• _What the task requires_: Return, exactly as written, every line from the first line of the data below through the line that contains "PI = math.pi".

-------- Material --------

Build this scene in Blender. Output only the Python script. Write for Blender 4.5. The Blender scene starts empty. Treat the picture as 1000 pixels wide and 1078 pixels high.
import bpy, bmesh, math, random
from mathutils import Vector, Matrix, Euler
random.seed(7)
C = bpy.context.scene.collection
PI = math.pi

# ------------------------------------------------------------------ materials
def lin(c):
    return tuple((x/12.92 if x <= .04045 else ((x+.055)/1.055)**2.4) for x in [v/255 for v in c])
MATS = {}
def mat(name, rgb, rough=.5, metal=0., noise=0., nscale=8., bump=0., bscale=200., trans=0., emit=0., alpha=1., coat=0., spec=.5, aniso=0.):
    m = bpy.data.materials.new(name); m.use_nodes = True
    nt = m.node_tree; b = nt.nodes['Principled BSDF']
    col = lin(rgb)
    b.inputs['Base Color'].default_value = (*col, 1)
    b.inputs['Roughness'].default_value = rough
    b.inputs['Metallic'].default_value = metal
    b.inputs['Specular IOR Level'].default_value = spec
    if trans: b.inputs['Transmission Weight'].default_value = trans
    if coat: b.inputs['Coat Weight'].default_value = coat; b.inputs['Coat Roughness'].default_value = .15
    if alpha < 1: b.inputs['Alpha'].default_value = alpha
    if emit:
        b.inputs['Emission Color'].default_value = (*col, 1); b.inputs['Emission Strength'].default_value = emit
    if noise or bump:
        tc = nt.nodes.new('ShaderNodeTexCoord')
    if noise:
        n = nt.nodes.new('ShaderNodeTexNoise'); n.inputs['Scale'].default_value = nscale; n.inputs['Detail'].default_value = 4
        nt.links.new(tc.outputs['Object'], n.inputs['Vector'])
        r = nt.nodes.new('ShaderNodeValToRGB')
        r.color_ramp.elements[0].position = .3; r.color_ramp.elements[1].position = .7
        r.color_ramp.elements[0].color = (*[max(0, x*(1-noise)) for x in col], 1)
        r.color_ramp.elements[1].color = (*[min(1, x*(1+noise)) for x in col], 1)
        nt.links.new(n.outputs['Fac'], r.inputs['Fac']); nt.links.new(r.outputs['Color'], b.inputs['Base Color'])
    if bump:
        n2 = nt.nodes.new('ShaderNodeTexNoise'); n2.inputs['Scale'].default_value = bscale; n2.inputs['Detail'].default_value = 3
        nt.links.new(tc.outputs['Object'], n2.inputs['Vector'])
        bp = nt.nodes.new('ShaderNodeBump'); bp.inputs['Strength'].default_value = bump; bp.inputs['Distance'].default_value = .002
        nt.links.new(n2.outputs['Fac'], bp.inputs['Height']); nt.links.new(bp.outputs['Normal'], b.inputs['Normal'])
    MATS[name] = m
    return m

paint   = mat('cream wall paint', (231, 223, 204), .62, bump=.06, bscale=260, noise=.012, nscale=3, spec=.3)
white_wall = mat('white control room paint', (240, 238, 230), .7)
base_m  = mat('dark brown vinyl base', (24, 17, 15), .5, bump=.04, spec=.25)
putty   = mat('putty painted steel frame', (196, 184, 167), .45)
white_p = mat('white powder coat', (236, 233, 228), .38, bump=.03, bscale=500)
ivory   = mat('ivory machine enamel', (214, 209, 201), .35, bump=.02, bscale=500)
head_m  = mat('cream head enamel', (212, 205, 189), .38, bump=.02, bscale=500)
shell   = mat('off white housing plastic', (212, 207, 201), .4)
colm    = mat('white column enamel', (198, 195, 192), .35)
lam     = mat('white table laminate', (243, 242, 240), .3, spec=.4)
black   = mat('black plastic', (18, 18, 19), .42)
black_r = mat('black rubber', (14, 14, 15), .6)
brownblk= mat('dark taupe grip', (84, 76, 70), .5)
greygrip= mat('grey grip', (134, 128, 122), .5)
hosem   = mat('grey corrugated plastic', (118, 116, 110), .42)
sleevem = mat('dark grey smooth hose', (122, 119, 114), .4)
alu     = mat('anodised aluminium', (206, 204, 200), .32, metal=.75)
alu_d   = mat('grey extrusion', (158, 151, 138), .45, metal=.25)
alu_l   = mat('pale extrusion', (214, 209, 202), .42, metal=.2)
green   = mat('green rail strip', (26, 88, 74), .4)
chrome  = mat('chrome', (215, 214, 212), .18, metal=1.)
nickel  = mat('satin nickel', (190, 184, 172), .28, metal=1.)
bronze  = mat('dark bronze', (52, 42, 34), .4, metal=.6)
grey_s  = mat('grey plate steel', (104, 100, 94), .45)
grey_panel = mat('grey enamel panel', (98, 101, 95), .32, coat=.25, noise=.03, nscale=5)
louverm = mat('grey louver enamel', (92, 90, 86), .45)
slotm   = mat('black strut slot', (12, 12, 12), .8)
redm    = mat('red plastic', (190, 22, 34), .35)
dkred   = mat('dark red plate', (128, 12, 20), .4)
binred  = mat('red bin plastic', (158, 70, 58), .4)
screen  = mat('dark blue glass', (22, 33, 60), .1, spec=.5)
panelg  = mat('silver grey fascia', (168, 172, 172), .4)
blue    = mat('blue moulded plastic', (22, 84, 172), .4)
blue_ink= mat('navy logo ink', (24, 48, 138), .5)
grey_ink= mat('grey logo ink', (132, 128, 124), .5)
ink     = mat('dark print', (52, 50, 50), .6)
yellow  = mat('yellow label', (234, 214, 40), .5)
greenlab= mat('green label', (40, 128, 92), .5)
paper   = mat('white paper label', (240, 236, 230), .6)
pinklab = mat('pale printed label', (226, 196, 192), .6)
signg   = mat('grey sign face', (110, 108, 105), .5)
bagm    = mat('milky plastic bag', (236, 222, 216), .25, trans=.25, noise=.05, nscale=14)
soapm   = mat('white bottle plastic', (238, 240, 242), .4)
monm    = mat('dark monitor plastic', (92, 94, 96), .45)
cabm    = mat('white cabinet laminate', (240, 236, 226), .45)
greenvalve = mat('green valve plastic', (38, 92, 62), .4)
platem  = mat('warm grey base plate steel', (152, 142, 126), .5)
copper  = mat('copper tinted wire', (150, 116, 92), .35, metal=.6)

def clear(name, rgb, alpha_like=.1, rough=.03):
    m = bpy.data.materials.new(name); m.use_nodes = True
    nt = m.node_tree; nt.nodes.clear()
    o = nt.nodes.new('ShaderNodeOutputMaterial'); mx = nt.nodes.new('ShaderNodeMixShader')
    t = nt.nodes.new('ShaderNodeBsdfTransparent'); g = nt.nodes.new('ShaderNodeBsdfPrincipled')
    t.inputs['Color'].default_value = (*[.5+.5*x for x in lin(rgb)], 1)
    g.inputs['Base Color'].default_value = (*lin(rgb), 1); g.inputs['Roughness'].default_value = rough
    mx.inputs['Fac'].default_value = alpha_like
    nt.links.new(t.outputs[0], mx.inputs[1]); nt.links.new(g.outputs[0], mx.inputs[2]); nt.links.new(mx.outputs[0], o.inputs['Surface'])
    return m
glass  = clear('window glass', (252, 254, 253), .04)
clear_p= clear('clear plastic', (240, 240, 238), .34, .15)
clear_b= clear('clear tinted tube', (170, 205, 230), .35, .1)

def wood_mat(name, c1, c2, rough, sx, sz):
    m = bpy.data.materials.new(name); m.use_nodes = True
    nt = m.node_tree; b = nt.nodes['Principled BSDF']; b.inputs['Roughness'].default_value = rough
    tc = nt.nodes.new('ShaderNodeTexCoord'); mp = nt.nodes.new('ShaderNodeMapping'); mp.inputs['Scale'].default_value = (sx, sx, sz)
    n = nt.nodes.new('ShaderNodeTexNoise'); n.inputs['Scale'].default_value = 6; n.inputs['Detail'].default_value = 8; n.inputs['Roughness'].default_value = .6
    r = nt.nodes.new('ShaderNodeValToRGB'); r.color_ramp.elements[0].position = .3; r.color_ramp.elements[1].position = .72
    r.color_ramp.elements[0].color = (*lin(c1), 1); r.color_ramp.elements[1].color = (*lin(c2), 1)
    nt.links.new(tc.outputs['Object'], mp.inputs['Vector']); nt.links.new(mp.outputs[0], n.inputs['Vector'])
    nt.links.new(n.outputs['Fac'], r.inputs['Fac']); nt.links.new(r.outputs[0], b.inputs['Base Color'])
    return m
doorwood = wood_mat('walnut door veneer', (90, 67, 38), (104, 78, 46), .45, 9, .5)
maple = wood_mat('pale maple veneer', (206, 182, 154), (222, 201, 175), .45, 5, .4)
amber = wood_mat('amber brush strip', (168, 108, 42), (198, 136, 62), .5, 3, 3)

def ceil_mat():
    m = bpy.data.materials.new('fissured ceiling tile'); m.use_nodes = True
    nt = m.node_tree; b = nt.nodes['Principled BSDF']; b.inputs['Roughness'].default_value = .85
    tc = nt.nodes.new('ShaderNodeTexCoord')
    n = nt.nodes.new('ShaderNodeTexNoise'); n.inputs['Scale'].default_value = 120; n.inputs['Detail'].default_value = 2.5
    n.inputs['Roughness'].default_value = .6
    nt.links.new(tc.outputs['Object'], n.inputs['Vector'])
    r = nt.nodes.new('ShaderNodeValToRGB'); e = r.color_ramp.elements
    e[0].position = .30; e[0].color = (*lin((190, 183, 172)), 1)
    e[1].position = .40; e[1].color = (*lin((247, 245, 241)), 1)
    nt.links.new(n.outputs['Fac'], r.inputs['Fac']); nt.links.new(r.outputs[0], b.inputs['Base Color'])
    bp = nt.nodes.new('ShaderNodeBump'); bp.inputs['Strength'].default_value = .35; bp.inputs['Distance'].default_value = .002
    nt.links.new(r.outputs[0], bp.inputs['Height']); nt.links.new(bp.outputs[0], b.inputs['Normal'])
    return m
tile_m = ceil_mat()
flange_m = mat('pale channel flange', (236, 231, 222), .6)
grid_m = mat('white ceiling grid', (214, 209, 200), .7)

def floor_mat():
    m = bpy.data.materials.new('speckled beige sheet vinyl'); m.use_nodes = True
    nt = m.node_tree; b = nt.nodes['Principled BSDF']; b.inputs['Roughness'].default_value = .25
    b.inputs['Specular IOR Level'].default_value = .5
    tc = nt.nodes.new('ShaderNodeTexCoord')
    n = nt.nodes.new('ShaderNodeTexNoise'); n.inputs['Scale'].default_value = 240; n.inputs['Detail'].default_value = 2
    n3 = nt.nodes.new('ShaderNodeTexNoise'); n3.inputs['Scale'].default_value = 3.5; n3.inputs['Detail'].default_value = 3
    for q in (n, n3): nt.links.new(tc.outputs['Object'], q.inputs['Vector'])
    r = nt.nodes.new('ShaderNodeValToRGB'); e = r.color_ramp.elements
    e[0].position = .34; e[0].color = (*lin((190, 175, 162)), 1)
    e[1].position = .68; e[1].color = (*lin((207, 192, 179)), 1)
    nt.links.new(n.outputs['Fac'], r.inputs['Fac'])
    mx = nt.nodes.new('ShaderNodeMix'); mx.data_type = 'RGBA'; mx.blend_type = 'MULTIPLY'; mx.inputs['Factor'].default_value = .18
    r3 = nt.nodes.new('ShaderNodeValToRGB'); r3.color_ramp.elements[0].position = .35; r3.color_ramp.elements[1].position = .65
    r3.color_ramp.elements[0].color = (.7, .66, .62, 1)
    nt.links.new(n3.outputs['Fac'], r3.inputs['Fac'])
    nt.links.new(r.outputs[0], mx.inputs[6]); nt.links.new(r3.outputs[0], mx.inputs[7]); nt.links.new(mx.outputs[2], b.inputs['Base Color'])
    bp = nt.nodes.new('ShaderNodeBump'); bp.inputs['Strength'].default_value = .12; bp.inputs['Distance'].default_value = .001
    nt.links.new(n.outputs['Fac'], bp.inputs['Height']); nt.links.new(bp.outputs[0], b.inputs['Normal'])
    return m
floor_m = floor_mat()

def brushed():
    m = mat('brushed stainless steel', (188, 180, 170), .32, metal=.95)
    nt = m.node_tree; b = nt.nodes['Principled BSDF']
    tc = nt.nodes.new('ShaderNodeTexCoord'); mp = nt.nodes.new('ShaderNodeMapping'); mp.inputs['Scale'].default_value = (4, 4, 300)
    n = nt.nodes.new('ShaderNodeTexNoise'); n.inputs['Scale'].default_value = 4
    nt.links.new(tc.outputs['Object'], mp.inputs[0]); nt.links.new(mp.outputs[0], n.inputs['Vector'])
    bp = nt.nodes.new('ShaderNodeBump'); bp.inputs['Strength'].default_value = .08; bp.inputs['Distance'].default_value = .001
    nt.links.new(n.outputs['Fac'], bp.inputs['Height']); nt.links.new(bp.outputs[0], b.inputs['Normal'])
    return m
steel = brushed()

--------

• _Solution to this problem_:
Build this scene in Blender. Output only the Python script. Write for Blender 4.5. The Blender scene starts empty. Treat the picture as 1000 pixels wide and 1078 pixels high.
import bpy, bmesh, math, random
from mathutils import Vector, Matrix, Euler
random.seed(7)
C = bpy.context.scene.collection
PI = math.pi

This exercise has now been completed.